A counter-argument to this proposal is that it introduces a panic path to code that currently doesn't have one. That raises the possibility of unexpectedly crashing a long-running server on an unlikely and untested path. In some cases that can lead to a denial of service attack via a query of death. That is, this proposal can change code that is silently incorrect into code that loudly crashes. While that is often a good tradeoff, sometimes it is not.

That raises the possibility of unexpectedly crashing a long-running server on an unlikely and untested path.

The usual example of such paths is logging statements, which may very well be untested and unchecked in existing code:

	log.Printf("wrote %d bytes", fooLen + barLen)

#30613 (comment) points out the similarity between dynamic overflow checks and race-detection.

So perhaps we could enable the overflow check for int only in -race mode, since race conditions are another case in which a subtle bug can unexpectedly crash a long-running server on an unlikely and untested path.

It's an interesting idea, but from a language perspective it means that integer overflow is no longer clearly specified. That might be OK but it seems awkward.

Lots of answers here, all shared before.

How common is overflow?
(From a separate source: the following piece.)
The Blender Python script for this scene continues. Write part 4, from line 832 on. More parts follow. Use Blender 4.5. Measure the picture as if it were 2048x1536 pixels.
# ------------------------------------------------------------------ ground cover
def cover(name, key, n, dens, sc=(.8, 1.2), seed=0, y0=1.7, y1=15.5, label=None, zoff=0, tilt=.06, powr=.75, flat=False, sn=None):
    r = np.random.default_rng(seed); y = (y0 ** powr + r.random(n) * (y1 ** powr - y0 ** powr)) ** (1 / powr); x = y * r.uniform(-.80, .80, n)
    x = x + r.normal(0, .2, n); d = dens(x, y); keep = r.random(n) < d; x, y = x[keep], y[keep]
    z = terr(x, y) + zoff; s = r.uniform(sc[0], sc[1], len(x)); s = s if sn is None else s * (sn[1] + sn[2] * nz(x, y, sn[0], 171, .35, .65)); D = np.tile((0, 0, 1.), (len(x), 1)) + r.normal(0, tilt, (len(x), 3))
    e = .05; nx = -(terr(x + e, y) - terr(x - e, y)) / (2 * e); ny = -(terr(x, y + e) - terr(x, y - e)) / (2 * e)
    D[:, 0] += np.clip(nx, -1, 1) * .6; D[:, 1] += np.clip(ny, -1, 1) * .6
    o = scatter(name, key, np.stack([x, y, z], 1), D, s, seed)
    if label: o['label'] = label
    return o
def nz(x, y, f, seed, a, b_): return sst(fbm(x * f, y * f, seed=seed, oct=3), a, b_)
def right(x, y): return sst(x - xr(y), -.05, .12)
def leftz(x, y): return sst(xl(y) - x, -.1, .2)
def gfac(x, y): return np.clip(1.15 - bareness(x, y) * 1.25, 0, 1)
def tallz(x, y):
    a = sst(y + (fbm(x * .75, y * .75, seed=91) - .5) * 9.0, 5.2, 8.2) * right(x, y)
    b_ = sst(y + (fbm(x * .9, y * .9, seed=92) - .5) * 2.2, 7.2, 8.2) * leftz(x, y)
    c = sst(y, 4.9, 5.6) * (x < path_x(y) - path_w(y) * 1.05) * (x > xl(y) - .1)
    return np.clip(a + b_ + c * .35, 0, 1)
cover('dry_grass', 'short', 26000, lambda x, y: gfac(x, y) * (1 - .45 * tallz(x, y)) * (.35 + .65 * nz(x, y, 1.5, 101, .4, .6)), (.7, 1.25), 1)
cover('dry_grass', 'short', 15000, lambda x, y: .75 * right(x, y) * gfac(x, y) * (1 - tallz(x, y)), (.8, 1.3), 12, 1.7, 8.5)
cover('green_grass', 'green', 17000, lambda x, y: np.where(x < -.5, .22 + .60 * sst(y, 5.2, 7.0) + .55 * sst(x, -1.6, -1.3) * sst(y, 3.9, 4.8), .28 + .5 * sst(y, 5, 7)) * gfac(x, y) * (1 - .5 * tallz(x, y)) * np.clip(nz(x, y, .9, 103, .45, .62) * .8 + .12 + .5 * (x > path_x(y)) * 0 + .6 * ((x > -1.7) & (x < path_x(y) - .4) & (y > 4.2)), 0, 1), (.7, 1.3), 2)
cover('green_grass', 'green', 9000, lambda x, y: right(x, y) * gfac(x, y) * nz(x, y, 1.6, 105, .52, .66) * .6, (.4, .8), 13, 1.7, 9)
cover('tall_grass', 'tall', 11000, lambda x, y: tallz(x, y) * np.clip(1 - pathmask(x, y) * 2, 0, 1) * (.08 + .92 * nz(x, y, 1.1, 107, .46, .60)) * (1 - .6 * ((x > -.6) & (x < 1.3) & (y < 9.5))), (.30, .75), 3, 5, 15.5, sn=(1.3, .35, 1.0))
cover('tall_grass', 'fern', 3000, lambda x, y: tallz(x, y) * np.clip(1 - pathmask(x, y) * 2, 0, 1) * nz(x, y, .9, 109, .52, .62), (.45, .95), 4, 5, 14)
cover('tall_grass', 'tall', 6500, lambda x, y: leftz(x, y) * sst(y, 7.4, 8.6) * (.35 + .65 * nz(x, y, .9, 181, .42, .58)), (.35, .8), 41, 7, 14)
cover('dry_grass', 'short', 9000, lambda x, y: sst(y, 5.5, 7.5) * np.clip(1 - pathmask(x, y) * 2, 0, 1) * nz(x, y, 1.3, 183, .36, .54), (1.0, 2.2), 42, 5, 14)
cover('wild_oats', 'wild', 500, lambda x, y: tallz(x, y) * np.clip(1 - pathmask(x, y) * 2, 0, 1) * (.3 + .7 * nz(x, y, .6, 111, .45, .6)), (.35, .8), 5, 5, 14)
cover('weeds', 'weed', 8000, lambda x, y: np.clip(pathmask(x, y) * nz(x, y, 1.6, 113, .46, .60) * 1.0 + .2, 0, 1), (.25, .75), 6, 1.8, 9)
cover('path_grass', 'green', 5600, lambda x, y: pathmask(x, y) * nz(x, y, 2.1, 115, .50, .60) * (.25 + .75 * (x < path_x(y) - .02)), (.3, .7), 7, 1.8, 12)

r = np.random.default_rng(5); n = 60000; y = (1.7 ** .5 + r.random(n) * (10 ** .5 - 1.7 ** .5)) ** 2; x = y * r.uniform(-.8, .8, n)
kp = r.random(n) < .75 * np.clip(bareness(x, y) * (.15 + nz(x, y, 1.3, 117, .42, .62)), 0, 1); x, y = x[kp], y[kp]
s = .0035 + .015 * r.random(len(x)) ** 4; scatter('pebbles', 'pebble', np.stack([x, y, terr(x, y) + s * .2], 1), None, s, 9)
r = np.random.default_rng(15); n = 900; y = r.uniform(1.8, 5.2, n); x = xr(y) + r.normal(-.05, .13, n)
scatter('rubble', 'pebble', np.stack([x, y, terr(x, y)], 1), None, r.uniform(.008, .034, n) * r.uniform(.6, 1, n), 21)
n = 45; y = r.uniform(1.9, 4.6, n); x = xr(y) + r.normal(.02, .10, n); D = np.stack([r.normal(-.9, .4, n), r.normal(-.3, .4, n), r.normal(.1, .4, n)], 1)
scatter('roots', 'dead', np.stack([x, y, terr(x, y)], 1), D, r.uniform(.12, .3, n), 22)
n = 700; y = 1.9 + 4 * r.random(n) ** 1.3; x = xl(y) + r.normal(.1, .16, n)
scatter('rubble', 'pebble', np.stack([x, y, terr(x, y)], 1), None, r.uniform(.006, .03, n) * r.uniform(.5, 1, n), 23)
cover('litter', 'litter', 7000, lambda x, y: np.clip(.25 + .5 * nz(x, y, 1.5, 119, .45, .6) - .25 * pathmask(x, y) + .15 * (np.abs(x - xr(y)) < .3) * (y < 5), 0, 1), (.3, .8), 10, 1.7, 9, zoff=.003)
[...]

Find out for yourself in the Playground...
https://play.golang.org/p/xc8TdVBgmf
49.8047% (32640/65536) of additions overflow
96.9971% (63568/65536) of multiplications overflow

How central is this issue? It defines Niklaus Wirth's worldview on the matter, with much code in PASCAL and successors shaped by it. (The "math view" vs the "computer view)
https://groups.google.com/forum/#!searchin/golang-nuts/uint$20type$20safety$20in$20go/golang-nuts/zxwXc9EfvFU/T2ijCGyyAgAJ

Scroll down there to my post "Yes, there are cases for integer domain wraparound just as there are cases for exception at the limits."

Summary: (1) Silent wraparound is the right answer in general. (2) A special kind of variable that always checks (as an option in variable declaration or as a special checking-type) is a very good thing. (3) A way to test for exception is also a good thing.

#3 is always possible. So the question there is more about how much help to provide. I'd early on proposed:

sum,carry := a+b
difference,borrow := a-b
product,carry := a*b
quotient,remainder := a/b

which did not win favor, though it has come back around via the bits library and special function calls.

@MichaelTJones, when people are asking “How common is overflow?”, I suspect they mean “How often do variables overflow in Go programs in production?”, not “What fraction of the space of possible operands results in overflow?”.

The borrow / carry / remainder approach works great for multi-precision arithmetic, but that's not what most people are writing. For simple overflow checks, it seems more useful to have an operation or program behavior that applies to a whole expression tree, not just one individual operation.

I do like the idea of having the borrow/carry/remainder functionality; I would absolutely use it if it existed, even though that's separate from the desireability of checked-overflow (or for that matter saturating) math.

If the question is “how often in apps” then it is too general to answer technically. It would seem the soft answer would be “never in cases that matter, because that would be considered a bug in program behavior.” The occurrence in unnoticed places, not seen or addressed as bugs, is clearly not “never” in a smart way but it is a kind of virtual never. On a pragmatic note, people use 64 bit signed ints these days as they loop from 1 to 10 and multiply by 365 days, say, so there is quite a bit of headroom to the 63 bit upper limit of 9,223,372,036,854,775,807.

I think there's probably a fair amount of intentional-overflow happening in code, but i'm not honestly sure how much. Obviously, much more in unsigned.

I suppose one strategy would be (1) implement it, (2) find out what happens.

Based on the objections mentioned above in

#31500 (comment)
#31500 (comment)

we are not going to adopt this proposal.